Vampiro
Volunteer Moderator
I have to stop you at this one. Asset creation are not as easy as it sounds. The entire process takes a fair bit of time, no matter how skilled our team, let alone for any person is. Time is the greatest issue when it comes to quality.
- Has to go through an initial design phase and iterations of the design.
- Has to go through an approval process for the design.
- Designer begins work on the approved design in a 3DCG application.
- If rigging is required (if it's animated, it'll probably end up here), it has to go through the hoops for that (skeletal framework for dynamic objects, be it physics or general joint movement).
- If sounds are required, the audio team will end up having to spend a fair amount of time recording a real world sound, an improvised sound, or simulated sound. (Hundreds of items in game have some sort of audio tagged onto it)
- Item is then ported to the game engine's native rendering code.

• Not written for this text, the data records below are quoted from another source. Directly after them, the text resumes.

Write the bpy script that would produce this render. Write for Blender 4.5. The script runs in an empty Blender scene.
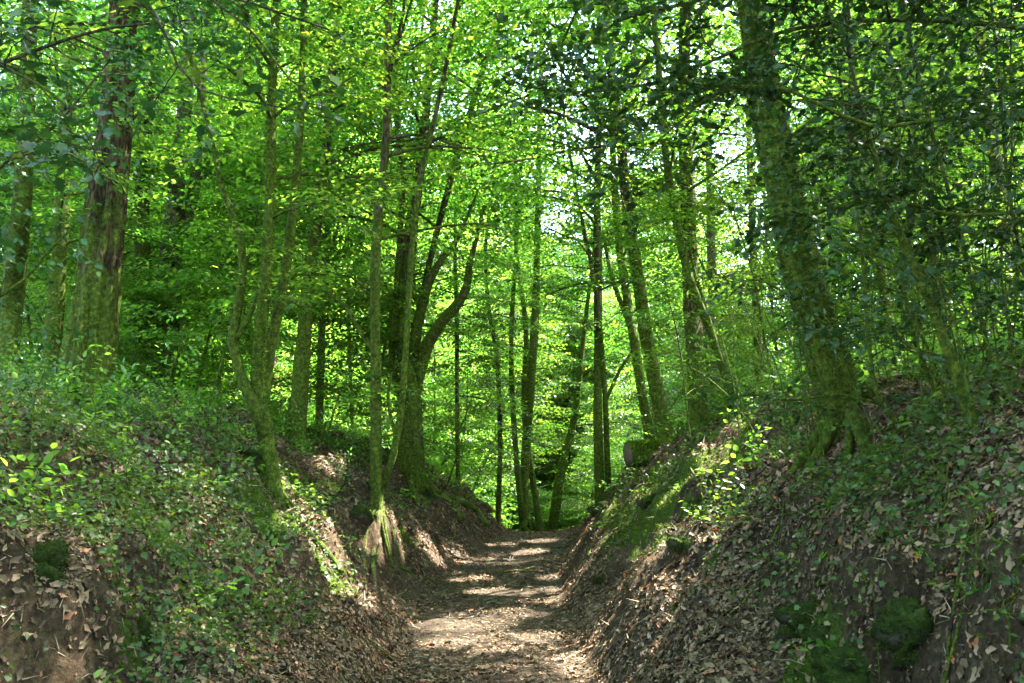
import bpy, math, numpy as np
from mathutils import Vector
R = math.radians
C = bpy.context.scene.collection
rng = np.random.default_rng(7)

# ------------------------------------------------------------------ camera model
F = 910.0; PITCH = R(7.0); CAM = np.array([0.0, 0.0, 1.5])
cp, sp_ = math.cos(PITCH), math.sin(PITCH)
def ray(px, py):
    u = (px - 512) / F; v = (341.5 - py) / F
    d = np.array([u, cp - v * sp_, sp_ + v * cp]); return d / d[1]
def pp(px, py, d): return CAM + ray(px, py) * d

# ------------------------------------------------------------------ noise
def _h(ix, iy, s):
    n = (ix.astype(np.int64) * 374761393 + iy.astype(np.int64) * 668265263 + s * 982451653) & 0xffffffff
    n = ((n ^ (n >> 13)) * 1274126177) & 0xffffffff
    return ((n ^ (n >> 16)) & 0xffff) / 65535.0
def vn(x, y, s=0):
    x = np.asarray(x, float); y = np.asarray(y, float)
    ix = np.floor(x); iy = np.floor(y); fx = x - ix; fy = y - iy
    fx = fx * fx * (3 - 2 * fx); fy = fy * fy * (3 - 2 * fy)
    a = _h(ix, iy, s); b = _h(ix + 1, iy, s); c = _h(ix, iy + 1, s); d = _h(ix + 1, iy + 1, s)
    return ((a * (1 - fx) + b * fx) * (1 - fy) + (c * (1 - fx) + d * fx) * fy) * 2 - 1
def fbm(x, y, o=4, s=0):
    r = 0; a = 1.0; t = 0
    for k in range(o):
        r = r + a * vn(x * 2 ** k + 17.3 * k, y * 2 ** k + 9.1 * k, s + k); t += a; a *= 0.5
    return r / t
def sst(a, b, x):
    t = np.clip((x - a) / (b - a), 0, 1); return t * t * (3 - 2 * t)

# ------------------------------------------------------------------ terrain height
def xc(y): return np.interp(y, [-60, 0, 6, 9.6, 13, 18, 22, 30, 60], [2.5, -.1, -.15, -.22, 0, .5, .9, 1.2, -3])
def sval(x, y):
    dx = x - xc(y)
    hw = .67 + .10 * vn(y * .55, np.where(dx > 0, 3.3, 8.8), 5) + .05 * vn(y * 2.1, dx * 0 + 1.2, 6)
    return np.maximum(np.abs(dx) - hw, 0), dx
def pit(x, y):
    a = np.exp(-((np.abs((x - 1.46 - .25 * (y - 3.75)) / .34)) ** 2 + np.abs((y - 3.72) / .17) ** 2) ** 1.6)
    b = np.exp(-((np.abs((x + 1.86) / .22)) ** 2 + np.abs((y - 3.72) / .20) ** 2) ** 1.6)
    return .46 * a + .42 * b
def height(x, y, fine=True):
    x = np.asarray(x, float); y = np.asarray(y, float)
    s, dx = sval(x, y); L = dx < 0
    HL = np.interp(y, [-30, 0, 4, 12, 16, 19, 24, 32], [1.9, 1.98, 1.98, 2.08, 1.88, 1.65, .8, .3])
    HR = np.interp(y, [-30, 0, 4, 12, 16, 19, 24, 32], [2.0, 2.3, 2.3, 2.4, 2.05, 1.55, .7, .3])
    H = np.where(L, HL, HR)
    rill = fbm(y * .8, s * .25, 3, 11) * .5
    z = H * (1 - np.exp(-np.power(s / (1.42 + .45 * rill * sst(0, .8, s)), 1.2)))
    z = z + np.minimum(np.maximum(s - 2.2, 0), 25) * np.where(L, .015, .06)
    near = np.exp(-((y - 3.4) / 1.5) ** 2)
    z = z - near * np.where(L, .42, .52) * np.exp(-((s - .82) / .26) ** 2) * (1 - sst(.90, 1.06, s + .08 * fbm(y * 3, x * 0, 2, 44)))
    # spur carrying the rooted stem on the left, and a ledge below the old tree
    z = z + .55 * np.exp(-(np.abs((x + 1.52) / .36) ** 3 + np.abs((y - 9.95) / .55) ** 3))
    z = z - .16 * np.exp(-(((x + 1.22) / .28) ** 2 + ((y - 9.3) / .9) ** 2))
    z = z - .25 * np.exp(-(((x + 1.9) / .45) ** 2 + ((y - 8.6) / .6) ** 2))
    zl = -.26 * np.logaddexp(0, (y - 19.6) / .9) * .9
    zl = np.maximum(zl, -9 - .02 * np.abs(y))
    z = z + zl
    z = z + .35 * fbm(x * .11, y * .11, 2, 70) * sst(2.5, 6, s)
    amp = sst(0, .5, s)
    z = z + amp * .30 * fbm(x * 1.1, y * 1.1, 3, 21)
    z = z - amp * .14 * np.abs(fbm(y * 1.9 + s * .5, s * .45, 3, 27)) * np.exp(-((s - 1.1) / .9) ** 2) * 2
    z = z + (.035 + .0 * amp) * fbm(x * 1.7, y * 1.0, 2, 33)
    z = z + amp * (s < 9) * .075 * np.sin(z * 11.5 + 4 * fbm(x * .9 + 4, y * .9, 2, 90)) * sst(-.2, .3, fbm(x * .7, y * .7 + 9, 2, 92))
    z = z - pit(x + .06 * vn(y * 9, x * 9, 31), y + .05 * vn(x * 11, y * 9, 32))
    if fine:
        z = z + (.026 + .12 * amp) * fbm(x * 4.5, y * 4.5, 3, 41)
        z = z + (.012 + .035 * amp) * fbm(x * 16, y * 16, 2, 51)
    return z
def H1(x, y): return float(height(np.array([x]), np.array([y]))[0])
def hit(px, py, d0=2.2, d1=45):
    r = ray(px, py); ds = np.arange(d0, d1, .03)
    P = CAM[None] + r[None] * ds[:, None]
    below = P[:, 2] < height(P[:, 0], P[:, 1])
    i = int(np.argmax(below)) if below.any() else len(ds) - 1
    return float(ds[i])
def normals(x, y, e=.06):
    gx = (height(x + e, y) - height(x - e, y)) / (2 * e); gy = (height(x, y + e) - height(x, y - e)) / (2 * e)
    n = np.stack([-gx, -gy, np.ones_like(gx)], 1); return n / np.linalg.norm(n, axis=1, keepdims=True)
def moss_mask(x, y):
    s, dx = sval(x, y)
    m = fbm(x * 1.0 + 5, y * .8, 3, 81) * .7 + .5 * fbm(x * 3, y * 3, 2, 82)
    m = m + .55 * np.exp(-((s - 1.05) / .55) ** 2) * (dx > 0) * sst(7.5, 10, y) + .30 * (dx < 0) * np.exp(-((s - 1.25) / .45) ** 2)
    m = m + .12 * np.exp(-((y - 3.5) / 1.0) ** 2) * sst(.8, 1.1, s)
    return sst(.20, .50, m + .25 * fbm(x * 7, y * 7, 2, 88)) * sst(.25, .6, s)

def gpx0(px, py): return pp(px, py, hit(px, py))
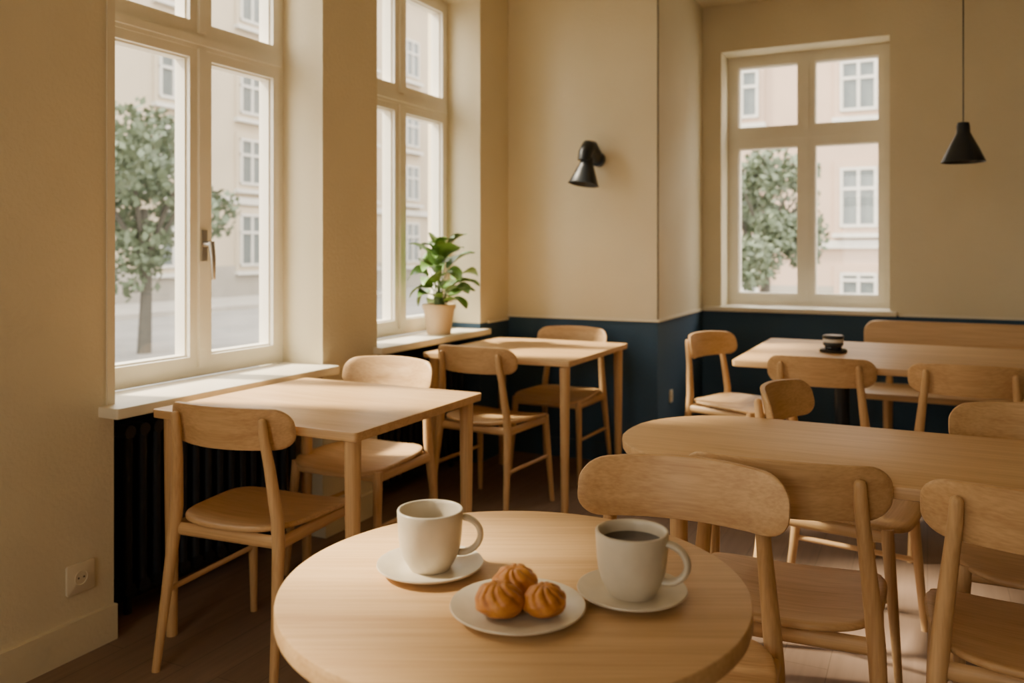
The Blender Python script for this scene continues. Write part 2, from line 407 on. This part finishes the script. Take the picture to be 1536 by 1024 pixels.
# ------------------------------------------------------------------ tables
TZ=0.72
def leg(b,x,y,zt,dx=0,dy=0,r0=0.017,r1=0.024):
    b.tube([(x+dx,y+dy,0),(x,y,zt)],[r0,r1],WOOD_Z,16)
def table_rect(name,x0,x1,y0,y1,r,legs,th=0.030,mat=WOOD_X,ped=()):
    b=MB(); cx,cy=(x0+x1)/2,(y0+y1)/2
    b.slab(rrect(x0-cx,x1-cx,y0-cy,y1-cy,r,8),TZ-th,TZ,0.003,mat,under=0.010)
    for (lx,ly) in legs:
        leg(b,lx-cx,ly-cy,TZ-th+0.001,0,0)
    for (px,py) in ped:
        b.tube([(px-cx,py-cy,0.01),(px-cx,py-cy,TZ-th)],0.035,M_BLACK,24)
        b.lathe([(0.22,0),(0.225,0.006),(0.22,0.014),(0.06,0.022)],M_BLACK,40,(px-cx,py-cy,0))
        b.lathe([(0.12,TZ-th-0.012),(0.12,TZ-th+0.001)],M_BLACK,24,(px-cx,py-cy,0))
    return b.obj(name,(cx,cy,0))
def corners(x0,x1,y0,y1,i): return [(x0+i,y0+i),(x1-i,y0+i),(x0+i,y1-i),(x1-i,y1-i)]
table_rect("dining_table",-2.19,-1.40,1.87,2.60,0.012,corners(-2.19,-1.40,1.87,2.60,0.042))
table_rect("dining_table.001",-2.22,-1.44,3.50,4.32,0.012,corners(-2.22,-1.44,3.50,4.32,0.042))
table_rect("dining_table.002",-0.80,0.95,3.87,4.95,0.02,[],ped=[(-0.38,4.45),(0.6,4.45)])
table_rect("dining_table.003",-0.75,1.20,1.955,2.58,0.29,[(-0.56,2.08),(-0.56,2.45),(1.0,2.08),(1.0,2.45)])
# round table
RC=(-0.56,1.138); RR=0.348
b=MB(); out=[(RR*math.cos(2*pi*i/128),RR*math.sin(2*pi*i/128)) for i in range(128)]
b.slab(out,TZ-0.028,TZ,0.003,WOOD_X)
b.lathe([(0.12,TZ-0.045),(0.12,TZ-0.027)],WOOD_X,32)
b.tube([(0,0,0.02),(0,0,0.1),(0,0,TZ-0.04)],[0.045,0.03,0.03],WOOD_Z,24)
b.lathe([(0.165,0),(0.17,0.006),(0.168,0.014),(0.06,0.028),(0.04,0.035)],WOOD_X,48)
b.obj("round_cafe_table",(RC[0],RC[1],0),rot=math.radians(26))

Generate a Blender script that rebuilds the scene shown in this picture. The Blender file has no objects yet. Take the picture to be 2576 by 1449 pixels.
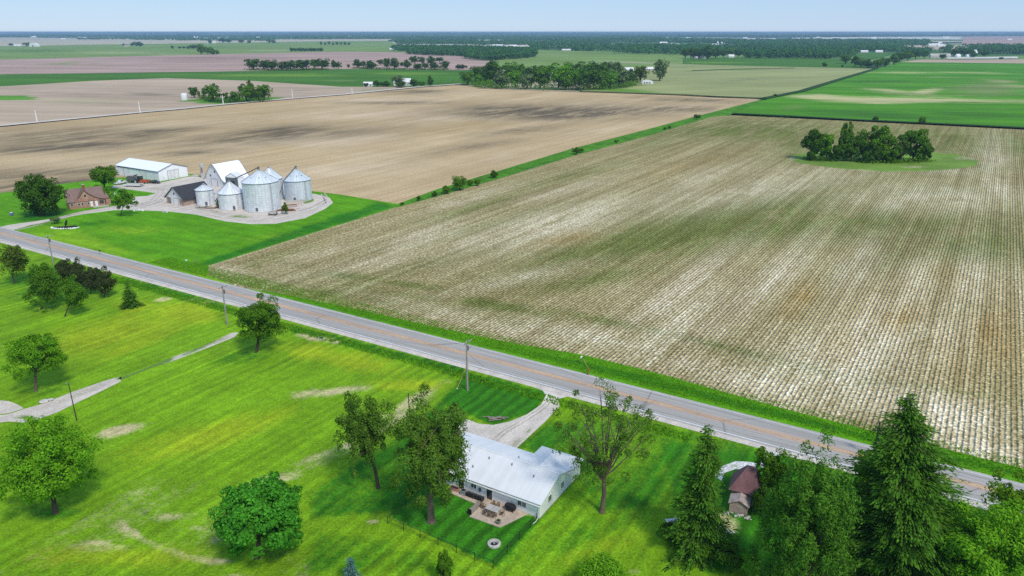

- Quality Assurance team does checks on the asset created in the game or as a black-box item to test. If it fails the intended design, it goes back to the artist/designer who made it, or whoever is responsible for a said process of the item.
- If the final result from internal checks out, it'll show up in the game - barring any game-breaker/show-stopper bugs.
While this list isn't 100% correct, it's very close to the process that generally happens.
Cool!!
I have always wondered what the process loked like!
Remains 1 question, let's say step 0. Who comes up with all the idea's for objects that will be added?
Is it just a random developer who can pitch an idea, it get's discussed in some meeting, approved and then moving to step 1?